» **TASK TO COMPLETE**
Report the count of lines that carry the string "scene", and add nothing.

◆ ◆ ◆ ◆

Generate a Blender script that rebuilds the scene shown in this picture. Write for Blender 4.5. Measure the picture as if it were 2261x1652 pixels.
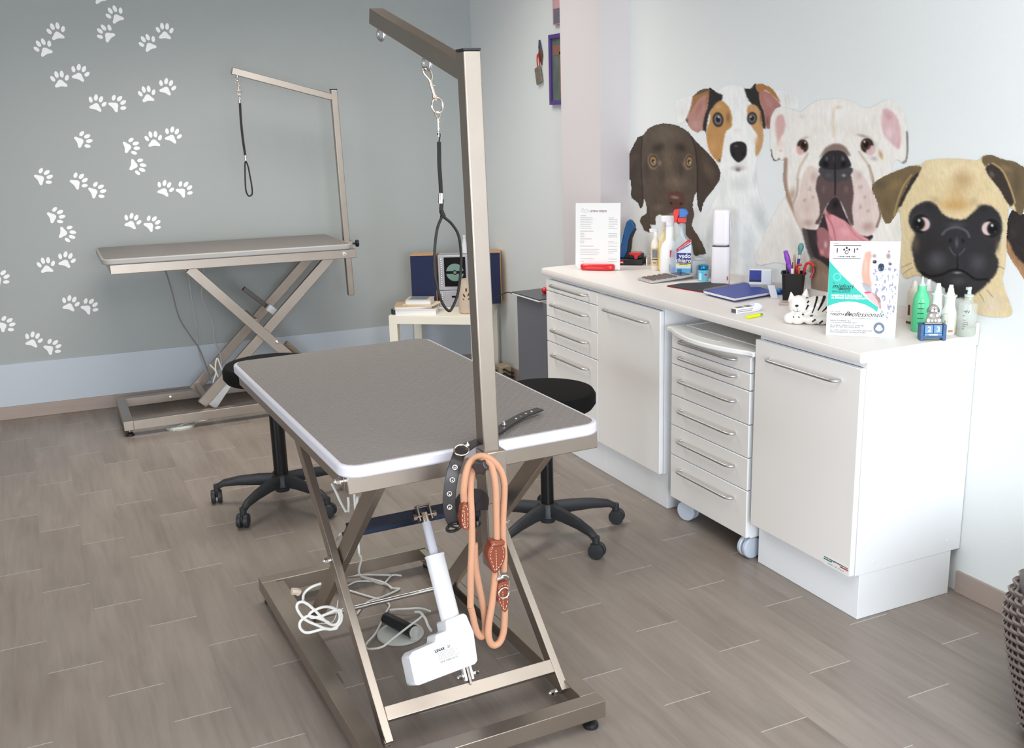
import bpy, bmesh, math, random
import numpy as np
from mathutils import Vector, Matrix, Quaternion
PI = math.pi
R = math.radians
scene = bpy.context.scene
for o in list(bpy.data.objects): bpy.data.objects.remove(o)
col = scene.collection

# ---------------------------------------------------------------- camera
F_PX = 2275.7
cam_d = bpy.data.cameras.new('camera')
cam = bpy.data.objects.new('camera', cam_d); col.objects.link(cam)
cam_d.sensor_fit = 'HORIZONTAL'; cam_d.sensor_width = 36.0; cam_d.lens = 36.0 * F_PX / 2261.0
cam_d.clip_start = 0.05
yaw, pitch, roll = R(-24.778), R(-14.2673), R(-1.6842)
fwd0 = Vector((-math.sin(yaw), math.cos(yaw), 0)); rt0 = Vector((math.cos(yaw), math.sin(yaw), 0)); up0 = Vector((0, 0, 1))
fwd = fwd0 * math.cos(pitch) + up0 * math.sin(pitch)
upv = up0 * math.cos(pitch) - fwd0 * math.sin(pitch)
rt = rt0 * math.cos(roll) + upv * math.sin(roll)
upv = upv * math.cos(roll) - rt0 * math.sin(roll)
m3 = Matrix((rt, upv, -fwd)).transposed()
cam.matrix_world = Matrix.Translation((-2.2329, -2.3046, 1.6348)) @ m3.to_4x4()
scene.camera = cam
scene.view_settings.view_transform = 'Standard'; scene.view_settings.look = 'None'
scene.view_settings.gamma = 1.0; scene.view_settings.use_curve_mapping = False
scene.view_settings.exposure = 0.35

# ---------------------------------------------------------------- light
world = bpy.data.worlds.new('world'); scene.world = world; world.use_nodes = True
world.node_tree.nodes['Background'].inputs[0].default_value = (0.72, 0.82, 1.0, 1)
world.node_tree.nodes['Background'].inputs[1].default_value = 1.0
def area(name, loc, rot, sx, sy, power, color):
    l = bpy.data.lights.new(name, 'AREA'); l.shape = 'RECTANGLE'; l.size = sx; l.size_y = sy
    l.energy = power; l.color = color
    o = bpy.data.objects.new(name, l); o.location = loc; o.rotation_euler = rot; col.objects.link(o); return o
area('daylight_front', (-1.75, -4.55, 1.35), (R(80), 0, R(-8)), 2.6, 2.3, 150, (0.88, 0.94, 1.0))
area('left_fill', (-5.55, -1.2, 1.25), (R(86), 0, R(-90)), 3.0, 2.0, 68, (0.84, 0.93, 1.0))  # added fill at the unseen left opening, lifts the left-facing sides
l_ = area('overhead_fill', (-1.2, 2.5, 2.83), (0, 0, 0), 2.2, 0.9, 30, (1.0, 0.95, 0.88)); l_.data.spread = R(130)  # added fill lamp to brighten the rear of the room, no fixture there
l_ = area('overhead_fill', (-1.2, -1.6, 2.83), (0, 0, 0), 2.4, 1.8, 44, (0.96, 0.98, 1.0))  # second added fill, lifts the floor, worktop and doors near the front

# ---------------------------------------------------------------- materials
def lin(c): return tuple(((v / 255) / 12.92 if v / 255 <= .04045 else ((v / 255 + .055) / 1.055) ** 2.4) for v in c)
MATS = {}
def mat(name, rgb=(200, 200, 200), rough=.5, metal=0.0, spec=.5, alpha=None, trans=0, coat=0, bump=None, vary=None, emit=0):
    if name in MATS: return MATS[name]
    m = bpy.data.materials.new(name); m.use_nodes = True; nt = m.node_tree; b = nt.nodes['Principled BSDF']
    c = lin(rgb) + (1,)
    b.inputs['Base Color'].default_value = c; b.inputs['Roughness'].default_value = rough
    b.inputs['Metallic'].default_value = metal; b.inputs['Specular IOR Level'].default_value = spec
    b.inputs['Coat Weight'].default_value = coat
    if trans: alpha = 1 - trans * .85
    if alpha is not None: b.inputs['Alpha'].default_value = alpha
    tc = nt.nodes.new('ShaderNodeTexCoord')
    if vary:
        n = nt.nodes.new('ShaderNodeTexNoise'); n.inputs['Scale'].default_value = vary[0]; n.inputs['Detail'].default_value = 4
        mp = nt.nodes.new('ShaderNodeMapping'); mp.inputs['Scale'].default_value = vary[2] if len(vary) > 2 else (1, 1, 1)
        nt.links.new(tc.outputs['Object'], mp.inputs[0]); nt.links.new(mp.outputs[0], n.inputs['Vector'])
        mr = nt.nodes.new('ShaderNodeMapRange'); mr.inputs[3].default_value = 1 - vary[1]; mr.inputs[4].default_value = 1 + vary[1]
        nt.links.new(n.outputs[0], mr.inputs[0])
        mx = nt.nodes.new('ShaderNodeMix'); mx.data_type = 'RGBA'; mx.blend_type = 'MULTIPLY'; mx.inputs[0].default_value = 1
        mx.inputs[6].default_value = c; nt.links.new(mr.outputs[0], mx.inputs[7]); nt.links.new(mx.outputs[2], b.inputs['Base Color'])
    if bump:
        n = nt.nodes.new('ShaderNodeTexNoise'); n.inputs['Scale'].default_value = bump[0]; n.inputs['Detail'].default_value = 5
        mp = nt.nodes.new('ShaderNodeMapping'); mp.inputs['Scale'].default_value = bump[2] if len(bump) > 2 else (1, 1, 1)
        nt.links.new(tc.outputs['Object'], mp.inputs[0]); nt.links.new(mp.outputs[0], n.inputs['Vector'])
        bp = nt.nodes.new('ShaderNodeBump'); bp.inputs['Strength'].default_value = bump[1]; bp.inputs['Distance'].default_value = .002
        nt.links.new(n.outputs[0], bp.inputs['Height']); nt.links.new(bp.outputs[0], b.inputs['Normal'])
    MATS[name] = m
    return m
def printed(name, rough=.55, fur=0.0):
    m = bpy.data.materials.new(name); m.use_nodes = True; nt = m.node_tree; b = nt.nodes['Principled BSDF']
    a = nt.nodes.new('ShaderNodeVertexColor'); a.layer_name = 'print'
    nt.links.new(a.outputs['Color'], b.inputs['Base Color']); b.inputs['Roughness'].default_value = rough
    b.inputs['Specular IOR Level'].default_value = .25
    return m
PRINT = printed('printed_film')
wall_m = mat('wall_paint_grey', (168, 173, 172), .85, bump=(260, .25), vary=(1.1, .015))
wallr_m = mat('wall_paint_white', (232, 235, 234), .8, bump=(260, .2))
ceil_m = mat('ceiling_paint', (176, 170, 162), .9, vary=(2, .01))
steel = mat('brushed_stainless_steel', (172, 161, 150), .37, 1.0, bump=(60, .08, (1, 1, 30)), vary=(9, .09))
steel2 = mat('polished_steel_fitting', (215, 212, 208), .18, 1.0)
chrome = mat('chrome', (225, 222, 218), .12, 1.0)
nickel = mat('nickel_plated', (205, 190, 175), .2, 1.0)
blackpl = mat('black_plastic', (24, 25, 27), .45)
castpl = mat('black_nylon', (40, 42, 45), .5, bump=(500, .1))
blackfab = mat('black_upholstery', (14, 13, 13), .9, spec=.2, bump=(900, .3))
whitelam = mat('white_laminate', (244, 246, 248), .28, vary=(3, .006))
greylam = mat('warm_grey_laminate', (238, 234, 229), .38, vary=(3, .008))
toplam = mat('worktop_laminate', (233, 227, 222), .3, vary=(60, .006))
alum = mat('satin_aluminium', (206, 205, 207), .38, 1.0)
shade_black = mat('shadow_gap_filler', (70, 64, 60), .8)
cableM = mat('white_cable', (226, 226, 220), .5)
blackcable = mat('black_cable', (22, 22, 24), .5)
paper = mat('white_paper', (232, 231, 229), .7)
ink = mat('black_ink', (35, 33, 35), .7)
greyink = mat('grey_ink', (135, 135, 138), .7)
redpl = mat('glossy_red_plastic', (214, 26, 32), .22, coat=.4)
whitepl = mat('white_plastic', (240, 240, 241), .4)
white_gloss = mat('white_glazed_ceramic', (244, 240, 233), .15, coat=.5)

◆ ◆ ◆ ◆

» **TASK ANSWER**
8